[Stored data entries]

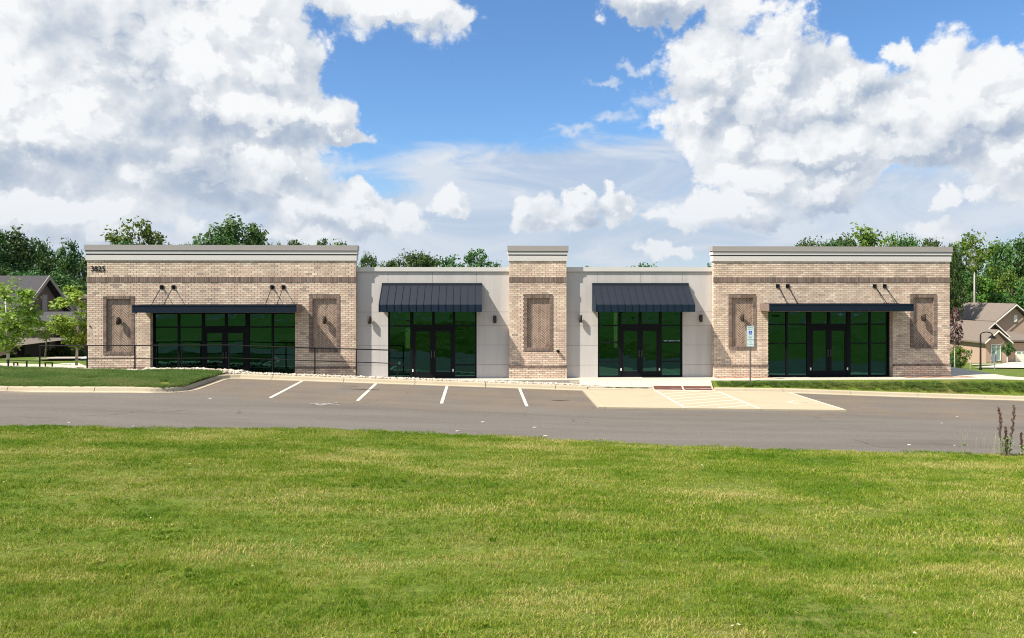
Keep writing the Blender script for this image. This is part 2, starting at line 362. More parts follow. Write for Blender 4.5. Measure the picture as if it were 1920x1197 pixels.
mm = n.new('ShaderNodeMixShader'); n.l.new(ge.outputs['Backfacing'], mm.inputs[0]); n.l.new(mx.outputs[0], mm.inputs[1]); n.l.new(tw.outputs[0], mm.inputs[2])
n.l.new(mm.outputs[0], n.out.inputs[0]); M['glass'] = n.mat
M['house_glass'] = simple('house_window_glass', (.20,.30,.24), .15, var=.3, scale=1.5)

# ------------------------------------------------------------------ mesh helpers
class MB:
    def __init__(s): s.v = []; s.f = []; s.r = []; s.mi = []
    def quad(s, a, b, c, d, r=0, m=0):
        k = len(s.v); s.v += [a, b, c, d]; s.f.append((k, k+1, k+2, k+3)); s.r.append(r); s.mi.append(m)
    def tri(s, a, b, c, r=0, m=0):
        k = len(s.v); s.v += [a, b, c]; s.f.append((k, k+1, k+2)); s.r.append(r); s.mi.append(m)
    def box(s, x0, x1, y0, y1, z0, z1, r=0, m=0):
        if x0 > x1: x0, x1 = x1, x0
        if y0 > y1: y0, y1 = y1, y0
        if z0 > z1: z0, z1 = z1, z0
        s.hexa([(x0,y0,z0),(x1,y0,z0),(x1,y1,z0),(x0,y1,z0),(x0,y0,z1),(x1,y0,z1),(x1,y1,z1),(x0,y1,z1)], r, m)
    def hexa(s, p, r=0, m=0):
        k = len(s.v); s.v += [tuple(q) for q in p]
        for f in ((0,3,2,1),(4,5,6,7),(0,1,5,4),(1,2,6,5),(2,3,7,6),(3,0,4,7)):
            s.f.append(tuple(k + i for i in f)); s.r.append(r); s.mi.append(m)
    def tube(s, pts, rad, n=8, r=0, m=0, cap=True):
        pts = [Vector(p) for p in pts]
        if not isinstance(rad, (list, tuple)): rad = [rad] * len(pts)
        k = len(s.v)
        for i, p in enumerate(pts):
            a = pts[max(0, i-1)]; b = pts[min(len(pts)-1, i+1)]
            t = (b - a).normalized(); u = t.orthogonal().normalized(); 
            if abs(t.z) > .9: u = Vector((1, 0, 0)) - t * t.x; u.normalize()
            else: u = t.cross(Vector((0, 0, 1))).normalized()
            v = t.cross(u)
            for j in range(n):
                an = 2 * math.pi * j / n
                s.v.append(tuple(p + (u * math.cos(an) + v * math.sin(an)) * rad[i]))
        for i in range(len(pts) - 1):
            for j in range(n):
                a0 = k + i*n + j; a1 = k + i*n + (j+1) % n
                s.f.append((a0, a1, a1 + n, a0 + n)); s.r.append(r); s.mi.append(m)
        if cap:
            s.f.append(tuple(k + j for j in reversed(range(n)))); s.r.append(r); s.mi.append(m)
            s.f.append(tuple(k + (len(pts)-1)*n + j for j in range(n))); s.r.append(r); s.mi.append(m)
    def mesh(s, name, mats, smooth=False):
        me = bpy.data.meshes.new(name); me.from_pydata(s.v, [], s.f)
        if not isinstance(mats, (list, tuple)): mats = [mats]
        for m in mats: me.materials.append(m)
        if any(s.r):
            at = me.attributes.new('rnd', 'FLOAT', 'FACE'); at.data.foreach_set('value', s.r)
        if any(s.mi): me.polygons.foreach_set('material_index', s.mi)
        if smooth: me.polygons.foreach_set('use_smooth', [True] * len(me.polygons))
        me.update(); return me
    def obj(s, name, mats, parent=None, smooth=False, **k):
        return mk(name, s.mesh(name, mats, smooth), parent, **k)
def mk(name, me, parent=None, loc=None, **k):
    o = bpy.data.objects.new(name, me); COL.objects.link(o)
    if parent is not None: o.parent = parent
    if loc is not None: o.location = loc
    for a, v in k.items(): o[a] = v
    return o
def empty(name, loc=(0,0,0), parent=None, **k):
    o = bpy.data.objects.new(name, None); COL.objects.link(o); o.location = loc; o.empty_display_size = .2
    if parent is not None: o.parent = parent
    for a, v in k.items(): o[a] = v
    return o
def interp(x, pts):
    if x <= pts[0][0]: return pts[0][1]
    for (a, va), (b, vb) in zip(pts, pts[1:]):
        if x <= b: return va + (vb - va) * (x - a) / (b - a)
    return pts[-1][1]
def sstep(x, a, b):
    t = min(1, max(0, (x - a) / (b - a))); return t * t * (3 - 2 * t)

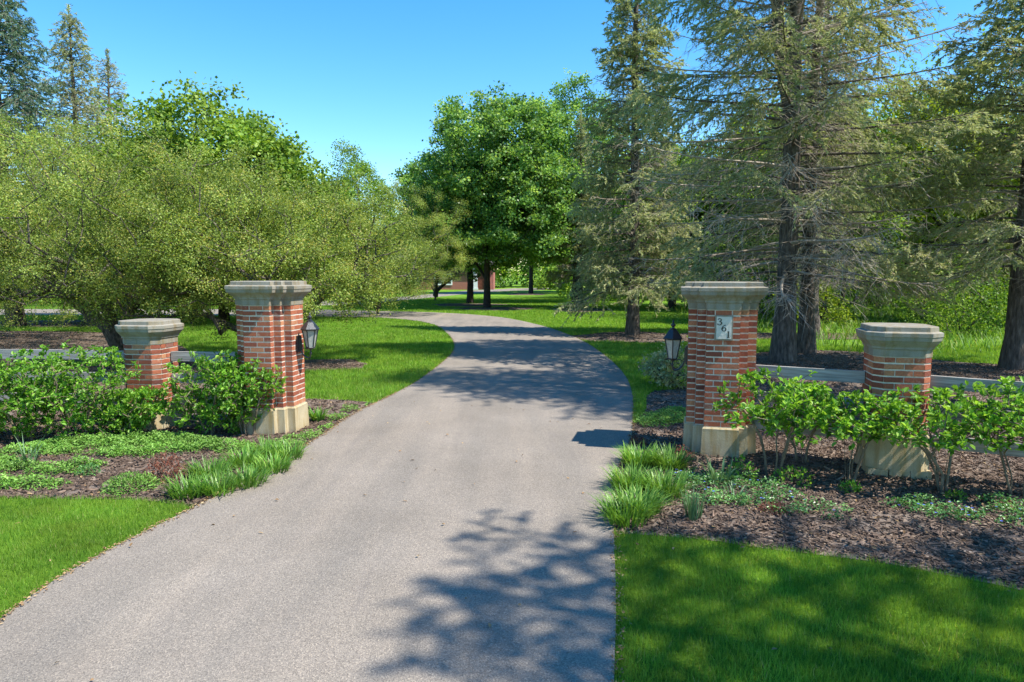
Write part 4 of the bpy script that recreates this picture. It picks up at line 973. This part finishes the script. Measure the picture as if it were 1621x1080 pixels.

*Description of the task:* Reproduce the data word for word, excluding its pictures.

*Task result:*
Keep writing the Blender script for this image. This is part 2, starting at line 362. More parts follow. Write for Blender 4.5. Measure the picture as if it were 1920x1197 pixels.
mm = n.new('ShaderNodeMixShader'); n.l.new(ge.outputs['Backfacing'], mm.inputs[0]); n.l.new(mx.outputs[0], mm.inputs[1]); n.l.new(tw.outputs[0], mm.inputs[2])
n.l.new(mm.outputs[0], n.out.inputs[0]); M['glass'] = n.mat
M['house_glass'] = simple('house_window_glass', (.20,.30,.24), .15, var=.3, scale=1.5)

# ------------------------------------------------------------------ mesh helpers
class MB:
    def __init__(s): s.v = []; s.f = []; s.r = []; s.mi = []
    def quad(s, a, b, c, d, r=0, m=0):
        k = len(s.v); s.v += [a, b, c, d]; s.f.append((k, k+1, k+2, k+3)); s.r.append(r); s.mi.append(m)
    def tri(s, a, b, c, r=0, m=0):
        k = len(s.v); s.v += [a, b, c]; s.f.append((k, k+1, k+2)); s.r.append(r); s.mi.append(m)
    def box(s, x0, x1, y0, y1, z0, z1, r=0, m=0):
        if x0 > x1: x0, x1 = x1, x0
        if y0 > y1: y0, y1 = y1, y0
        if z0 > z1: z0, z1 = z1, z0
        s.hexa([(x0,y0,z0),(x1,y0,z0),(x1,y1,z0),(x0,y1,z0),(x0,y0,z1),(x1,y0,z1),(x1,y1,z1),(x0,y1,z1)], r, m)
    def hexa(s, p, r=0, m=0):
        k = len(s.v); s.v += [tuple(q) for q in p]
        for f in ((0,3,2,1),(4,5,6,7),(0,1,5,4),(1,2,6,5),(2,3,7,6),(3,0,4,7)):
            s.f.append(tuple(k + i for i in f)); s.r.append(r); s.mi.append(m)
    def tube(s, pts, rad, n=8, r=0, m=0, cap=True):
        pts = [Vector(p) for p in pts]
        if not isinstance(rad, (list, tuple)): rad = [rad] * len(pts)
        k = len(s.v)
        for i, p in enumerate(pts):
            a = pts[max(0, i-1)]; b = pts[min(len(pts)-1, i+1)]
            t = (b - a).normalized(); u = t.orthogonal().normalized(); 
            if abs(t.z) > .9: u = Vector((1, 0, 0)) - t * t.x; u.normalize()
            else: u = t.cross(Vector((0, 0, 1))).normalized()
            v = t.cross(u)
            for j in range(n):
                an = 2 * math.pi * j / n
                s.v.append(tuple(p + (u * math.cos(an) + v * math.sin(an)) * rad[i]))
        for i in range(len(pts) - 1):
            for j in range(n):
                a0 = k + i*n + j; a1 = k + i*n + (j+1) % n
                s.f.append((a0, a1, a1 + n, a0 + n)); s.r.append(r); s.mi.append(m)
        if cap:
            s.f.append(tuple(k + j for j in reversed(range(n)))); s.r.append(r); s.mi.append(m)
            s.f.append(tuple(k + (len(pts)-1)*n + j for j in range(n))); s.r.append(r); s.mi.append(m)
    def mesh(s, name, mats, smooth=False):
        me = bpy.data.meshes.new(name); me.from_pydata(s.v, [], s.f)
        if not isinstance(mats, (list, tuple)): mats = [mats]
        for m in mats: me.materials.append(m)
        if any(s.r):
            at = me.attributes.new('rnd', 'FLOAT', 'FACE'); at.data.foreach_set('value', s.r)
        if any(s.mi): me.polygons.foreach_set('material_index', s.mi)
        if smooth: me.polygons.foreach_set('use_smooth', [True] * len(me.polygons))
        me.update(); return me
    def obj(s, name, mats, parent=None, smooth=False, **k):
        return mk(name, s.mesh(name, mats, smooth), parent, **k)
def mk(name, me, parent=None, loc=None, **k):
    o = bpy.data.objects.new(name, me); COL.objects.link(o)
    if parent is not None: o.parent = parent
    if loc is not None: o.location = loc
    for a, v in k.items(): o[a] = v
    return o
def empty(name, loc=(0,0,0), parent=None, **k):
    o = bpy.data.objects.new(name, None); COL.objects.link(o); o.location = loc; o.empty_display_size = .2
    if parent is not None: o.parent = parent
    for a, v in k.items(): o[a] = v
    return o
def interp(x, pts):
    if x <= pts[0][0]: return pts[0][1]
    for (a, va), (b, vb) in zip(pts, pts[1:]):
        if x <= b: return va + (vb - va) * (x - a) / (b - a)
    return pts[-1][1]
def sstep(x, a, b):
    t = min(1, max(0, (x - a) / (b - a))); return t * t * (3 - 2 * t)

Write part 4 of the bpy script that recreates this picture. It picks up at line 973. This part finishes the script. Measure the picture as if it were 1621x1080 pixels.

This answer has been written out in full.